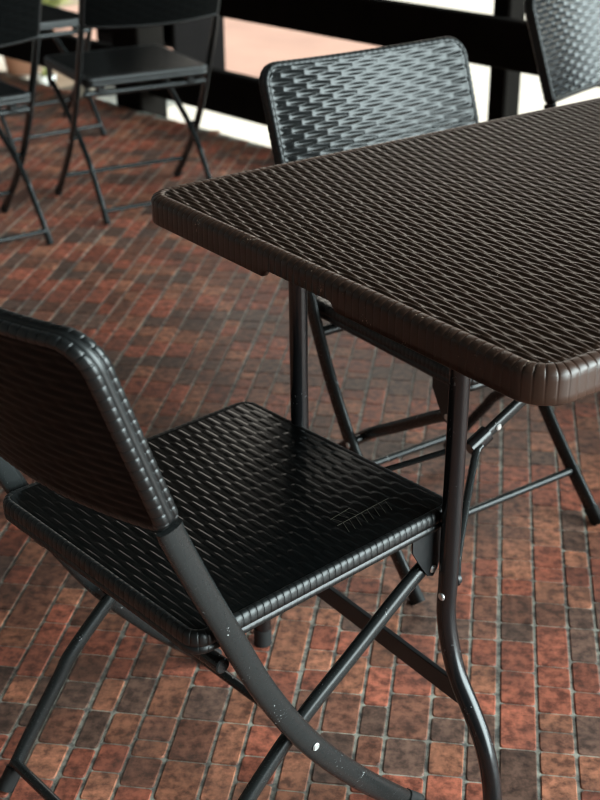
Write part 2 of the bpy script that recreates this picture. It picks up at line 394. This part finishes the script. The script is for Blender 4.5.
def make_chair():
    root = empty('folding_chair', (0, 0, 0))      # local x = forward, local y = the sitter's left
    # seat: strands run across the seat (y), rows along x
    top = weave_sheet(SD-.009, SW-.009, .016, .0088, .0560, .0006, .00147, .0028, slope=True)
    top[0][:, 2] += SZ-.0012
    prof = [(.013, SZ-.0030, 0, 0, 0), (.0095, SZ-.0004, .5, 0, 1), (.006, SZ, .9, 0, 1), (.0025, SZ-.0018, 1, .6, .8), (.0004, SZ-.006, 1, 1, 0), (0, SZ-.012, 1, 1, 0), (.0, SZ-.0165, .6, 1, 0),
            (.0016, SZ-.0172, 0, 0, 0), (.0016, SZ-.0182, 0, 0, 0), (.0, SZ-.019, .4, 1, 0), (.0008, SZ-.026, .4, 1, 0), (.004, SZ-.029, 0, 0, 0), (.012, SZ-.029, 0, 0, 0)]
    rv, rf, n, _, _ = rim_ring(SD, SW, .024, prof, .0098, .0014)
    rf = [tuple(q) for q in rf]; last = [(len(prof)-1)*n+k for k in range(n)]
    rf.append(tuple(last)[::-1])
    V, F = join([top, (rv, rf)])
    seat = mesh_obj('seat', V, F, M_BLK, root); band_faces(seat, len(top[1]), M_BLKR)
    # backrest, built flat (x up, y across, z forward) then curved and leaned back
    hx, hy, th = .120, .2245, .0135
    fs = weave_sheet(hx-.009, hy-.011, (.030, .010), .0118, .0560, .0022, .0017, .0035); fs[0][:, 2] += th-.0012
    bs_ = weave_sheet(hx-.009, hy-.011, (.030, .010), .0118, .0560, .0012, .0017, .0035, flip=True); bs_[0][:, 2] -= th-.0012
    prof = [(.013, th-.003, 0, 0, 0), (.0095, th-.0002, .6, 0, 1), (.005, th-.0006, 1, .3, .8), (.0008, th-.005, 1, 1, 0), (.0002, th-.0095, .8, 1, 0), (.0018, th-.0100, 0, 0, 0), (.0012, th-.0104, 0, 0, 0),
            (.0012, -th+.0104, 0, 0, 0), (.0018, -th+.0100, 0, 0, 0), (.0002, -th+.0095, .8, 1, 0), (.0008, -th+.005, 1, 1, 0), (.005, -th+.0006, 1, .3, -.8), (.0095, -th+.0002, .6, 0, -1), (.013, -th+.003, 0, 0, 0)]
    rv, rf, n, _, _ = rim_ring(hx, hy, (.040, .016), prof, .0125, .0017)
    V, F = join([fs, bs_, (rv, rf)])
    tilt = math.atan(.351); cx, cz = -.2765, .7165
    bend = .030*((V[:, 1]/.2245)**2-1)
    zf = V[:, 2]+bend
    X = cx-V[:, 0]*math.sin(tilt)+zf*math.cos(tilt); Z = cz+V[:, 0]*math.cos(tilt)+zf*math.sin(tilt)
    back = mesh_obj('backrest', np.stack([X, V[:, 1], Z], 1), F, M_BLK, root); band_faces(back, len(fs[1])+len(bs_[1]), M_BLKR); back.data.materials[0] = M_BLKF2; back.data.materials.append(M_BLKD)
    mi = np.zeros(len(back.data.polygons), np.int32); mi[len(fs[1]):] = 2; mi[len(fs[1])+len(bs_[1]):] = 1; back.data.polygons.foreach_set('material_index', mi)
    # curved tubes
    for s in (-1, 1):
        pts = catmull([(f, s*.2175, z) for f, z in A_PROF], 7)
        leg = MB().add(*tube_geo(pts, .0150, .0075, (0, 1, 0), 18, 2.6)).build('leg', M_TUBE, root)
        e, e2 = Vector(pts[-1]), Vector(pts[-5])
        d = (e-e2).normalized()
        cap = MB().add(*tube_geo([e-d*.030, e-d*.028, e+d*.0045], .0168, .0093, (0, 1, 0), 16, 2.6)).build('foot_cap', M_RUB, leg)
        MB().add(*cyl_geo((-.0545, s*.2258, .224), (0, 1, 0), .0052, .0028)).build('rivet', M_RIV, leg)
        pts = catmull([(f, s*.190, z) for f, z in B_PROF], 7)
        leg = MB().add(*tube_geo(pts, .0105, .0085, (0, 1, 0), 18, 2.3)).build('leg', M_TUBE, root)
        e, e2 = Vector(pts[-1]), Vector(pts[-5]); d = (e-e2).normalized()
        MB().add(*tube_geo([e-d*.030, e-d*.028, e+d*.003], .0122, .0102, (0, 1, 0), 16, 2.3)).build('foot_cap', M_RUB, leg)
        # spacer between the crossing tubes
        MB().add(*cyl_geo((-.0545, s*.2045, .230), (0, 1, 0), .007, .012)).build('spacer', M_TUBE, leg)
        # bracket under the seat front
        y0 = s*.1925
        prof2 = [(.130, .4180), (.186, .4180), (.189, .4100), (.178, .362), (.169, .352), (.159, .356), (.143, .380), (.130, .402)]
        k = len(prof2); y1, y2 = y0+s*.0068, y0+s*.0092
        vs = [(f, y1, z) for f, z in prof2]+[(f, y2, z) for f, z in prof2]
        fs2 = [tuple(range(k)), tuple(range(k, 2*k))[::-1]]+[(i, i+k, (i+1) % k+k, (i+1) % k) for i in range(k)]
        br = MB().add(vs, fs2 if s > 0 else [f[::-1] for f in fs2]).add(*box_geo((.163, s*.188, .4163), (.066, .022, .0025))).build('bracket', M_BLKF, root, smooth=False)
        MB().add(*cyl_geo((.1680, s*.2026, .363), (0, 1, 0), .0055, .003)).build('rivet', M_RIV, br)
    # rod across under the rear of the seat, on which the seat turns
    MB().add(*cyl_geo((-.1700, 0, .3900), (0, 1, 0), .0095, .405, 20)).add(*box_geo((-.170, .15, .404), (.03, .02, .03))).add(*box_geo((-.170, -.15, .404), (.03, .02, .03))).build('pivot_rod', M_TUBE, root)
    for pts, r_ in (([(-.2395, -.186, .040), (-.2395, .186, .040)], .0075), ([(.060, -.213, .083), (.060, .213, .083)], .0075)):
        MB().add(*tube_geo(pts, r_, r_, (1, 0, 0), 14)).build('stretcher', M_TUBE, root)
    return root

chair = make_chair()
def put(o, pose, label): o.location = (pose[0], pose[1], 0); o.rotation_euler = (0, 0, pose[2]); tag(o, label, 'chair', 'woven-look folding chairs'); return o
poses = [
 ((-.0951, 1.3783, .7329), 'nearest black folding chair, seen from behind, at the short edge of the brown table'),
 ((.2983, 2.0127, -.966), 'black folding chair across the brown table, its lit woven backrest rising behind the tabletop'),
 ((.8814, 2.8166, -.7034), 'folding chair at top right, only the left part of its bright backrest in view'),
 ((-.553, 4.1407, 2.0671), 'blurred black folding chair with crossed legs standing beyond the left corner of the brown table'),
 ((-1.049, 3.7356, 2.1986), 'blurred folding chair cut by the left edge of the photo, two crossed legs showing'),
 ((-1.06, 5.02, 2.20), 'farthest blurred folding chair, its crossed legs seen between the two chairs at upper left'),
]
for i, (p, l) in enumerate(poses):
    c_ = chair if i == 0 else copy_tree(chair)
    put(c_, p, l)

# scratches on the near chair's seat and back belong to those parts
seat1 = [c for c in chair.children if c.name.startswith('seat')][0]
def scratch(parent, lines, z, wd=.0005):
    mb = MB()
    for (x0, y0, x1, y1) in lines:
        d = Vector((x1-x0, y1-y0, 0)); n_ = Vector((-d.y, d.x, 0)).normalized()*wd/2
        a = Vector((x0, y0, z)); b = Vector((x1, y1, z)); h = Vector((0, 0, .0003))
        mb.add([a-n_, b-n_, b+n_, a+n_, a-n_+h, b-n_+h, b+n_+h, a+n_+h], [(3, 2, 1, 0), (4, 5, 6, 7), (0, 1, 5, 4), (1, 2, 6, 5), (2, 3, 7, 6), (3, 0, 4, 7)])
    o = mb.build('scratch', M_SCR, parent, smooth=False); o['label'] = 'pale scratch marks'; return o
SCR = [(.0576, -.1428, .151, -.1393)]
for k in range(8): f0 = .068+k*.0105; SCR.append((f0, -.1425, f0-.009, -.162))
SCR += [(.061, -.127, .098, -.1234), (.068, -.140, .064, -.127), (.080, -.140, .076, -.126), (.092, -.140, .088, -.125)]
scratch(seat1, SCR, SZ+.0003)

# ------------------------------------------------------------------ table
TL, TW, TZ = 1.80, .776, .739
TM = .3745; TA = .6310; TN = (.2354, 1.1035)
def make_table():
    root = empty('folding_table', (TN[0], TN[1], 0), TA)   # local x = along the table, y = across; origin under the near right corner
    hx, hy = TL/2, TW/2
    top = weave_sheet(hx-.0175, hy-.0175, 0.030, .00835, .0554, .0032, .00139, .0042)
    top[0][:, 2] += TZ-.0022
    prof = [(.021, TZ-.0035, 0, 0, 0), (.0165, TZ-.0005, .4, 0, 1), (.012, TZ, .9, 0, 1), (.006, TZ-.0022, 1, .2, .9), (.0016, TZ-.0052, 1, .6, .6), (.0, TZ-.0085, .8, 1, 0), (.0, TZ-.014, .3, 1, 0),
            (.0, TZ-.030, .28, 1, 0), (.0, TZ-.0385, .2, 1, 0), (.002, TZ-.0405, 0, 0, 0), (.008, TZ-.0405, 0, 0, 0), (.010, TZ-.028, 0, 0, 0)]
    rv, rf, n, s, (px, py) = rim_ring(hx, hy, .044, prof, .0126, .0016)
    # hand recess cut into the lower edge of each short side
    for k in range(7, 12):
        for j in range(n):
            i = k*n+j
            if abs(px[j]) > hx-.003 and abs(py[j]+hy-.404) < .073:
                e = min(1, (.073-abs(py[j]+hy-.404))/.008); rv[i, 2] = max(rv[i, 2], min(TZ-.0285, rv[i, 2]+.0115*e)) if k < 11 else rv[i, 2]
    rf = [tuple(q) for q in rf]; rf.append(tuple((len(prof)-1)*n+k for k in range(n))[::-1])
    V, F = join([top, (rv, rf)]); V[:, 0] += hx; V[:, 1] += hy
    tp = mesh_obj('tabletop', V, F, M_BRN, root); band_faces(tp, len(top[1]), M_BRNR)
    # long steel side rails under the top
    for y in (.06, TW-.06):
        MB().add(*box_geo((hx, y, TZ-.036), (TL-.16, .016, .018), bev=.002)).build('side_rail', M_BLKF, root, smooth=False)
    for x, sg in ((.0961, 1), (TL-.0961, -1)):
        lp = [(.2153, .708), (.216, .640), (.2165, .535), (.2175, .437), (.2182, .3485), (.219, .302), (.2106, .2603), (.1925, .2158), (.1635, .1781), (.1404, .1448), (.1244, .1064), (.1152, .0626), (.1105, .004)]
        for mir in (0, 1):
            pts = catmull([(x, TM*2-y if mir else y, z) for y, z in lp], 5)
            lg = MB().add(*tube_geo(pts, .0125, .0125, (1, 0, 0), 20)).build('leg', M_LEG, root)
            e = Vector(pts[-1])
            MB().add(*tube_geo([(e.x, e.y, .030), (e.x, e.y, .028), (e.x, e.y, 0)], .0145, .0145, (1, 0, 0), 18)).build('foot_cap', M_RUB, lg)
            yr = TM*2-.2182 if mir else .2182
            MB().add(*cyl_geo((x-sg*.0122, yr-.002, .3296), (1, 0, 0), .0052, .004)).build('rivet', M_RIV, lg)
            MB().add(*cyl_geo((x+sg*.0145, yr, .345), (1, 0, 0), .0075, .008)).build('brace_stop', M_BLKF, lg)
            arm = tube_geo(catmull([(x+sg*.018, yr+(.004 if not mir else -.004), .333), (x+sg*.06, yr+(.045 if not mir else -.045), .352), (x+sg*.17, TM+(-.02 if not mir else .02), .405), (x+sg*.192, TM+(-.008 if not mir else .008), .4155)], 5), .0055, .004, (0, 0, 1), 12)
            MB().add(*arm).build('brace', M_TUBE, root)
        MB().add(*tube_geo([(x, .14, .700), (x, 2*TM-.14, .700)], .012, .012, (0, 0, 1), 16)).build('hinge_bar', M_LEG, root)
        MB().add(*box_geo((x, TM, .191), (.008, .392, .030), bev=.001)).build('crossbar', M_BLKF, root, smooth=False)
        # upper arm with its locking sleeve
        a = Vector((x+sg*.185, TM, .412)); b = Vector((x+sg*.775, TM, .698)); d = (b-a).normalized()
        ar = MB().add(*tube_geo([a, b], .0085, .0062, (0, 1, 0), 14, 3)).build('brace', M_TUBE, root)
        MB().add(*tube_geo([a-d*.006+d*.0, a+d*.030], .0125, .0105, (0, 1, 0), 16, 2.6)).build('locking_sleeve', M_LEG, ar)
        MB().add(*cyl_geo(a+d*.047+Vector((0, -.0072, 0)), (0, 1, 0), .005, .003)).build('rivet', M_RIV, ar)
    return root
table = make_table()
tag(table, 'brown folding table with a moulded woven-look top and black bent steel legs', 'table')

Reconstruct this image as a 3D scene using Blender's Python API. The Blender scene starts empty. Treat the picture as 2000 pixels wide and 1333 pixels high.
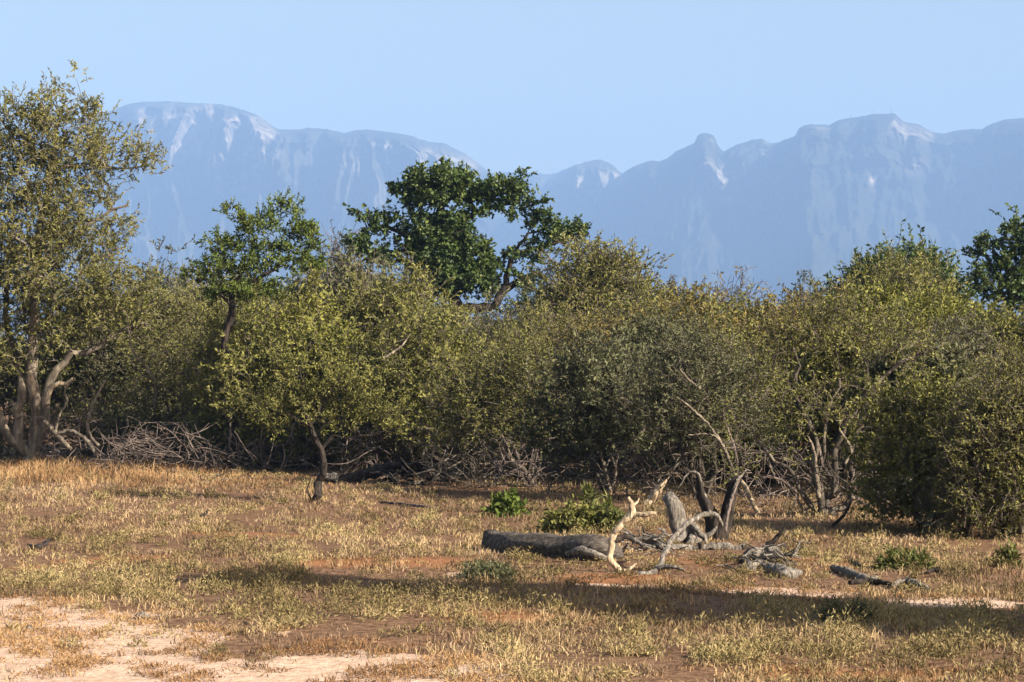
import bpy, math, random
import numpy as np
from mathutils import Vector, Matrix

# ------------------------------------------------------------------ camera, sky, sun, exposure
SC = bpy.context.scene
COL = SC.collection
F, HZ, CH = 4510.0, 740.0, 2.5          # focal length and horizon row in px of the 2000 px photo, eye height
cam_d = bpy.data.cameras.new('camera')
cam_d.sensor_width = 36; cam_d.sensor_fit = 'HORIZONTAL'
cam_d.lens = F / 2000 * 36
cam_d.shift_y = (HZ - 666.5) / 2000
cam_d.clip_start = 0.5; cam_d.clip_end = 60000
cam = bpy.data.objects.new('camera', cam_d); COL.objects.link(cam)
cam.location = (0, 0, CH); cam.rotation_euler = (math.pi / 2, 0, 0)
SC.camera = cam

SUN_EL, SUN_AZ = 29.0, 121.0            # degrees; azimuth clockwise from +Y
world = bpy.data.worlds.new('World'); SC.world = world; world.use_nodes = True
wn = world.node_tree
sky = wn.nodes.new('ShaderNodeTexSky'); sky.sky_type = 'NISHITA'; sky.sun_disc = False
sky.sun_elevation = math.radians(SUN_EL); sky.sun_rotation = math.radians(SUN_AZ)
sky.altitude = 300; sky.air_density = 1.0; sky.dust_density = 3.5; sky.ozone_density = 1.1
tint = wn.nodes.new('ShaderNodeMix'); tint.data_type = 'RGBA'; tint.blend_type = 'MULTIPLY'; tint.inputs[0].default_value = 1
tint.inputs[7].default_value = (1.13, 1.0, .80, 1)      # drier, paler air than the model's
wn.links.new(sky.outputs[0], tint.inputs[6]); wn.links.new(tint.outputs[2], wn.nodes['Background'].inputs[0])
wn.nodes['Background'].inputs[1].default_value = 0.055
sd = bpy.data.lights.new('sun', 'SUN'); sd.energy = 5.0; sd.angle = math.radians(0.5); sd.color = (1.0, 0.88, 0.72)
sun = bpy.data.objects.new('sun', sd); COL.objects.link(sun)
_e, _a = math.radians(SUN_EL), math.radians(SUN_AZ)
sun_v = Vector((math.sin(_a) * math.cos(_e), math.cos(_a) * math.cos(_e), math.sin(_e)))
sun.rotation_euler = sun_v.to_track_quat('Z', 'Y').to_euler()
SC.view_settings.view_transform = 'Standard'; SC.view_settings.look = 'None'
SC.view_settings.gamma = 1.0; SC.view_settings.exposure = 2.0
SC.cycles.max_bounces = 6; SC.cycles.diffuse_bounces = 3; SC.cycles.glossy_bounces = 1
SC.cycles.transmission_bounces = 3; SC.cycles.volume_bounces = 1; SC.cycles.transparent_max_bounces = 4

# ------------------------------------------------------------------ helpers
def P(px, py, d):
    return np.array(((px - 1000) / F * d, d, CH + (HZ - py) / F * d))
def gd(py):                              # distance of the ground seen at row py
    return F * CH / (py - HZ)

def _hash(ix, iy, iz=0):
    h = (ix.astype(np.int64) * 374761393 + iy.astype(np.int64) * 668265263 + np.int64(iz) * 2147483647) & 0xffffffff
    h = ((h ^ (h >> 13)) * 1274126177) & 0xffffffff
    return ((h ^ (h >> 16)) & 0xffff) / 65535.0
def vnoise(x, y, s=0):
    x = np.asarray(x, float); y = np.asarray(y, float)
    ix = np.floor(x); iy = np.floor(y); fx = x - ix; fy = y - iy
    fx = fx * fx * (3 - 2 * fx); fy = fy * fy * (3 - 2 * fy)
    a = _hash(ix, iy, s); b = _hash(ix + 1, iy, s); c = _hash(ix, iy + 1, s); d = _hash(ix + 1, iy + 1, s)
    return (a * (1 - fx) + b * fx) * (1 - fy) + (c * (1 - fx) + d * fx) * fy
def fbm(x, y, s=0, o=4):
    t = 0; a = .5; n = 0
    for i in range(o):
        t = t + a * vnoise(x, y, s + i * 17); n += a; a *= .5; x = np.asarray(x) * 2.03; y = np.asarray(y) * 2.03
    return t / n
def sm(a, b, x):
    t = np.clip((x - a) / (b - a), 0, 1); return t * t * (3 - 2 * t)
def nrm(v):
    return v / np.maximum(np.linalg.norm(v, axis=-1, keepdims=True), 1e-9)

def ground_h(x, y):
    x = np.asarray(x, float); y = np.asarray(y, float)
    fade = 1 - sm(150, 400, y)
    h = (fbm(x / 9, y / 9, 3, 3) - .5) * .22 + (fbm(x / 1.6, y / 1.6, 5, 3) - .5) * .09
    return h * fade

def mesh_np(name, verts, quads=None, tris=None, attrs=None, smooth=False):
    me = bpy.data.meshes.new(name)
    nq = 0 if quads is None else len(quads); nt = 0 if tris is None else len(tris)
    me.vertices.add(len(verts)); me.vertices.foreach_set('co', np.asarray(verts, np.float32).ravel())
    li = []
    if nq: li.append(np.asarray(quads, np.int32).ravel())
    if nt: li.append(np.asarray(tris, np.int32).ravel())
    li = np.concatenate(li)
    me.loops.add(len(li)); me.loops.foreach_set('vertex_index', li)
    st = np.concatenate([np.arange(nq) * 4, nq * 4 + np.arange(nt) * 3]).astype(np.int32)
    me.polygons.add(nq + nt); me.polygons.foreach_set('loop_start', st)
    me.polygons.foreach_set('use_smooth', np.full(nq + nt, smooth))
    for k, v in (attrs or {}).items():
        a = me.attributes.new(k, 'FLOAT', 'POINT'); a.data.foreach_set('value', np.asarray(v, np.float32))
    me.update(calc_edges=True)
    return me
def link(name, me, mat, parent=None):
    me.materials.append(mat)
    o = bpy.data.objects.new(name, me); COL.objects.link(o)
    if parent is not None: o.parent = parent
    return o
def tag(o, label=None, cat=None, group=None, kind=None):
    if label: o['label'] = label
    if cat: o['category'] = cat
    if group: o['group'] = group
    if kind: o['kind'] = kind
    return o
def root(name, loc, label, cat, group=None):
    o = bpy.data.objects.new(name, None); COL.objects.link(o); o.location = loc
    return tag(o, label, cat, group)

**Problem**
Print everything from the line with "Reconstruct this image" down to the line with "from mathutils import Vector, Matrix", both included, exactly as written and without the pictures.

**Answer to the problem**
Reconstruct this image as a 3D scene using Blender's Python API. The Blender scene starts empty. Treat the picture as 2000 pixels wide and 1333 pixels high.
import bpy, math, random
import numpy as np
from mathutils import Vector, Matrix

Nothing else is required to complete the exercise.